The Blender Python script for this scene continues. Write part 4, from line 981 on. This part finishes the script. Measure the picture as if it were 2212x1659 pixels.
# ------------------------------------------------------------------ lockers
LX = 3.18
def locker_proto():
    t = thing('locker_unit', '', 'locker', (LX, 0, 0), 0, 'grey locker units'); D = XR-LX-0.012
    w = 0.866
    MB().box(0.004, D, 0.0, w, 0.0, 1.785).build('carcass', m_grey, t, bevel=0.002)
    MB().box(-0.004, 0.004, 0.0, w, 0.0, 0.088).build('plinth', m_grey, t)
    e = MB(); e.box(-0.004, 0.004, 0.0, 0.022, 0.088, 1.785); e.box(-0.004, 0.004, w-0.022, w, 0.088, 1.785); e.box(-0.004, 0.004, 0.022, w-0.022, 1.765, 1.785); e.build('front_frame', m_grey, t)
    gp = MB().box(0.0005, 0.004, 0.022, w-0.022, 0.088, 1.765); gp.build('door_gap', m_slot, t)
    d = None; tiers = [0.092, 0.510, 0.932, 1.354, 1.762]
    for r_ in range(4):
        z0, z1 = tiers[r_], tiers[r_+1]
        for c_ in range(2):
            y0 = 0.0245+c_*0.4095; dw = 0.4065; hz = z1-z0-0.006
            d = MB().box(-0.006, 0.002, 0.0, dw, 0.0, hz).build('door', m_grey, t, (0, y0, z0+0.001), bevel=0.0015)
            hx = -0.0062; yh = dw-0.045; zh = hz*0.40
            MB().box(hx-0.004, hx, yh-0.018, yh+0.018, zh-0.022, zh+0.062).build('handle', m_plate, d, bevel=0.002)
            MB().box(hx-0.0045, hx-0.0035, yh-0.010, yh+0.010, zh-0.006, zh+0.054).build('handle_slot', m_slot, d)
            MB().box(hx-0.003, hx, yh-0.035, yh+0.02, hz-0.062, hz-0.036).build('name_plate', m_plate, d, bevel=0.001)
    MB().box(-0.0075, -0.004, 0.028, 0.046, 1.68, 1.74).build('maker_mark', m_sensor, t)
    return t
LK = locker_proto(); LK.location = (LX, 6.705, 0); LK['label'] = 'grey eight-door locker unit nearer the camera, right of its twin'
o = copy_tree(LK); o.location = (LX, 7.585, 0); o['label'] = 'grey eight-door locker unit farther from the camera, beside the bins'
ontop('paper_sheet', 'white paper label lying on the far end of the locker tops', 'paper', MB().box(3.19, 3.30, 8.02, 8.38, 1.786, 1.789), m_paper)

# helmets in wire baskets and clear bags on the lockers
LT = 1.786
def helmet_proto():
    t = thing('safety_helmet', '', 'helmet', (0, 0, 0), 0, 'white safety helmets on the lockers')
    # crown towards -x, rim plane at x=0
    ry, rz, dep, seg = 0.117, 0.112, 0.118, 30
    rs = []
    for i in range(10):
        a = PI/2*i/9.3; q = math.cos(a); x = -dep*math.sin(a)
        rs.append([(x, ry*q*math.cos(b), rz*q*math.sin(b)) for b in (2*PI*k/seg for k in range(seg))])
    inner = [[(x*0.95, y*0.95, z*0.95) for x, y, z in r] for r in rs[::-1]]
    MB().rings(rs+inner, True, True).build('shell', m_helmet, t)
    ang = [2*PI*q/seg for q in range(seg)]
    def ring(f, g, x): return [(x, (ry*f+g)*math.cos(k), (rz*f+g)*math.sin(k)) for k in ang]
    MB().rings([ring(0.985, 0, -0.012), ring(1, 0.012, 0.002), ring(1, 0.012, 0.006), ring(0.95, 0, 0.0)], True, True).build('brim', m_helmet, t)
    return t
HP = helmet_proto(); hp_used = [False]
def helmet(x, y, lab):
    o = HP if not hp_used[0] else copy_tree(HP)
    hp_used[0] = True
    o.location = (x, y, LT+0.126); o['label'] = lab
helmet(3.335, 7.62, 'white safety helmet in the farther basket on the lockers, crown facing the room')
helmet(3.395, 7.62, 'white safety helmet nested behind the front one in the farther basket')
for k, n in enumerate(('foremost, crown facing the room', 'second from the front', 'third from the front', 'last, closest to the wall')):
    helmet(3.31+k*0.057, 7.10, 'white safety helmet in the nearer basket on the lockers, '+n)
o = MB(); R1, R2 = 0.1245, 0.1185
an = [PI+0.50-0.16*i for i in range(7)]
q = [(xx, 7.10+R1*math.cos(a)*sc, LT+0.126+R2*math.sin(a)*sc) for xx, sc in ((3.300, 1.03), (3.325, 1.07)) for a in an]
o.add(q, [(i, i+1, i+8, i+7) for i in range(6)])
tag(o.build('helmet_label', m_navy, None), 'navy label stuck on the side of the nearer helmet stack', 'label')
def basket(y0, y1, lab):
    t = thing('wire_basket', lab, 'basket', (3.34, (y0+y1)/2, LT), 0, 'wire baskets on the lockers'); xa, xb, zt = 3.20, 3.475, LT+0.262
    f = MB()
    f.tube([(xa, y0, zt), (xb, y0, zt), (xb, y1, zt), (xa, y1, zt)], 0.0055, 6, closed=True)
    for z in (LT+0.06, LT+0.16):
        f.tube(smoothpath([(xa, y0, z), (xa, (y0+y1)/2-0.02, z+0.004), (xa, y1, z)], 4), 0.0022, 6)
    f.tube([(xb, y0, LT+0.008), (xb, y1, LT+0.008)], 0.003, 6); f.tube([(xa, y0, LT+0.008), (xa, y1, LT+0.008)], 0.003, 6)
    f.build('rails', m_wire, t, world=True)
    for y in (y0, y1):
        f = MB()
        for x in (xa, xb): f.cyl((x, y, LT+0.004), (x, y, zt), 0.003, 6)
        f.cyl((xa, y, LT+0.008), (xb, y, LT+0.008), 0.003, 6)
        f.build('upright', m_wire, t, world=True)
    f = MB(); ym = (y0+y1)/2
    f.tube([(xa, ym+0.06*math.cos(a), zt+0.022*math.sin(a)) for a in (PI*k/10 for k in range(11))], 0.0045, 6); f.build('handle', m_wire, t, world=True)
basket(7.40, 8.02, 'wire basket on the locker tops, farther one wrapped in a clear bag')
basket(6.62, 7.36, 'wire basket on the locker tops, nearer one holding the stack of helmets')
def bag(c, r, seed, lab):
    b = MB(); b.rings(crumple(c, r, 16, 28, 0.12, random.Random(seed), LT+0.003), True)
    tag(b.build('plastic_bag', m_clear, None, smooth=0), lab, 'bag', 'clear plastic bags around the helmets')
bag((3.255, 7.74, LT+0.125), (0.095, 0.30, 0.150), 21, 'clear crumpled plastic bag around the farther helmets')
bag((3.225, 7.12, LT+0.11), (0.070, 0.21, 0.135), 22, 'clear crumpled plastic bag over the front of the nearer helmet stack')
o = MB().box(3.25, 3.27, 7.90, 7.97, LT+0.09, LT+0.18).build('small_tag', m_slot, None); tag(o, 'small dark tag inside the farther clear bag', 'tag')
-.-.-
**Given task**
Give the data again, exactly as it stands.

**Full response**
The Blender Python script for this scene continues. Write part 4, from line 981 on. This part finishes the script. Measure the picture as if it were 2212x1659 pixels.
# ------------------------------------------------------------------ lockers
LX = 3.18
def locker_proto():
    t = thing('locker_unit', '', 'locker', (LX, 0, 0), 0, 'grey locker units'); D = XR-LX-0.012
    w = 0.866
    MB().box(0.004, D, 0.0, w, 0.0, 1.785).build('carcass', m_grey, t, bevel=0.002)
    MB().box(-0.004, 0.004, 0.0, w, 0.0, 0.088).build('plinth', m_grey, t)
    e = MB(); e.box(-0.004, 0.004, 0.0, 0.022, 0.088, 1.785); e.box(-0.004, 0.004, w-0.022, w, 0.088, 1.785); e.box(-0.004, 0.004, 0.022, w-0.022, 1.765, 1.785); e.build('front_frame', m_grey, t)
    gp = MB().box(0.0005, 0.004, 0.022, w-0.022, 0.088, 1.765); gp.build('door_gap', m_slot, t)
    d = None; tiers = [0.092, 0.510, 0.932, 1.354, 1.762]
    for r_ in range(4):
        z0, z1 = tiers[r_], tiers[r_+1]
        for c_ in range(2):
            y0 = 0.0245+c_*0.4095; dw = 0.4065; hz = z1-z0-0.006
            d = MB().box(-0.006, 0.002, 0.0, dw, 0.0, hz).build('door', m_grey, t, (0, y0, z0+0.001), bevel=0.0015)
            hx = -0.0062; yh = dw-0.045; zh = hz*0.40
            MB().box(hx-0.004, hx, yh-0.018, yh+0.018, zh-0.022, zh+0.062).build('handle', m_plate, d, bevel=0.002)
            MB().box(hx-0.0045, hx-0.0035, yh-0.010, yh+0.010, zh-0.006, zh+0.054).build('handle_slot', m_slot, d)
            MB().box(hx-0.003, hx, yh-0.035, yh+0.02, hz-0.062, hz-0.036).build('name_plate', m_plate, d, bevel=0.001)
    MB().box(-0.0075, -0.004, 0.028, 0.046, 1.68, 1.74).build('maker_mark', m_sensor, t)
    return t
LK = locker_proto(); LK.location = (LX, 6.705, 0); LK['label'] = 'grey eight-door locker unit nearer the camera, right of its twin'
o = copy_tree(LK); o.location = (LX, 7.585, 0); o['label'] = 'grey eight-door locker unit farther from the camera, beside the bins'
ontop('paper_sheet', 'white paper label lying on the far end of the locker tops', 'paper', MB().box(3.19, 3.30, 8.02, 8.38, 1.786, 1.789), m_paper)

# helmets in wire baskets and clear bags on the lockers
LT = 1.786
def helmet_proto():
    t = thing('safety_helmet', '', 'helmet', (0, 0, 0), 0, 'white safety helmets on the lockers')
    # crown towards -x, rim plane at x=0
    ry, rz, dep, seg = 0.117, 0.112, 0.118, 30
    rs = []
    for i in range(10):
        a = PI/2*i/9.3; q = math.cos(a); x = -dep*math.sin(a)
        rs.append([(x, ry*q*math.cos(b), rz*q*math.sin(b)) for b in (2*PI*k/seg for k in range(seg))])
    inner = [[(x*0.95, y*0.95, z*0.95) for x, y, z in r] for r in rs[::-1]]
    MB().rings(rs+inner, True, True).build('shell', m_helmet, t)
    ang = [2*PI*q/seg for q in range(seg)]
    def ring(f, g, x): return [(x, (ry*f+g)*math.cos(k), (rz*f+g)*math.sin(k)) for k in ang]
    MB().rings([ring(0.985, 0, -0.012), ring(1, 0.012, 0.002), ring(1, 0.012, 0.006), ring(0.95, 0, 0.0)], True, True).build('brim', m_helmet, t)
    return t
HP = helmet_proto(); hp_used = [False]
def helmet(x, y, lab):
    o = HP if not hp_used[0] else copy_tree(HP)
    hp_used[0] = True
    o.location = (x, y, LT+0.126); o['label'] = lab
helmet(3.335, 7.62, 'white safety helmet in the farther basket on the lockers, crown facing the room')
helmet(3.395, 7.62, 'white safety helmet nested behind the front one in the farther basket')
for k, n in enumerate(('foremost, crown facing the room', 'second from the front', 'third from the front', 'last, closest to the wall')):
    helmet(3.31+k*0.057, 7.10, 'white safety helmet in the nearer basket on the lockers, '+n)
o = MB(); R1, R2 = 0.1245, 0.1185
an = [PI+0.50-0.16*i for i in range(7)]
q = [(xx, 7.10+R1*math.cos(a)*sc, LT+0.126+R2*math.sin(a)*sc) for xx, sc in ((3.300, 1.03), (3.325, 1.07)) for a in an]
o.add(q, [(i, i+1, i+8, i+7) for i in range(6)])
tag(o.build('helmet_label', m_navy, None), 'navy label stuck on the side of the nearer helmet stack', 'label')
def basket(y0, y1, lab):
    t = thing('wire_basket', lab, 'basket', (3.34, (y0+y1)/2, LT), 0, 'wire baskets on the lockers'); xa, xb, zt = 3.20, 3.475, LT+0.262
    f = MB()
    f.tube([(xa, y0, zt), (xb, y0, zt), (xb, y1, zt), (xa, y1, zt)], 0.0055, 6, closed=True)
    for z in (LT+0.06, LT+0.16):
        f.tube(smoothpath([(xa, y0, z), (xa, (y0+y1)/2-0.02, z+0.004), (xa, y1, z)], 4), 0.0022, 6)
    f.tube([(xb, y0, LT+0.008), (xb, y1, LT+0.008)], 0.003, 6); f.tube([(xa, y0, LT+0.008), (xa, y1, LT+0.008)], 0.003, 6)
    f.build('rails', m_wire, t, world=True)
    for y in (y0, y1):
        f = MB()
        for x in (xa, xb): f.cyl((x, y, LT+0.004), (x, y, zt), 0.003, 6)
        f.cyl((xa, y, LT+0.008), (xb, y, LT+0.008), 0.003, 6)
        f.build('upright', m_wire, t, world=True)
    f = MB(); ym = (y0+y1)/2
    f.tube([(xa, ym+0.06*math.cos(a), zt+0.022*math.sin(a)) for a in (PI*k/10 for k in range(11))], 0.0045, 6); f.build('handle', m_wire, t, world=True)
basket(7.40, 8.02, 'wire basket on the locker tops, farther one wrapped in a clear bag')
basket(6.62, 7.36, 'wire basket on the locker tops, nearer one holding the stack of helmets')
def bag(c, r, seed, lab):
    b = MB(); b.rings(crumple(c, r, 16, 28, 0.12, random.Random(seed), LT+0.003), True)
    tag(b.build('plastic_bag', m_clear, None, smooth=0), lab, 'bag', 'clear plastic bags around the helmets')
bag((3.255, 7.74, LT+0.125), (0.095, 0.30, 0.150), 21, 'clear crumpled plastic bag around the farther helmets')
bag((3.225, 7.12, LT+0.11), (0.070, 0.21, 0.135), 22, 'clear crumpled plastic bag over the front of the nearer helmet stack')
o = MB().box(3.25, 3.27, 7.90, 7.97, LT+0.09, LT+0.18).build('small_tag', m_slot, None); tag(o, 'small dark tag inside the farther clear bag', 'tag')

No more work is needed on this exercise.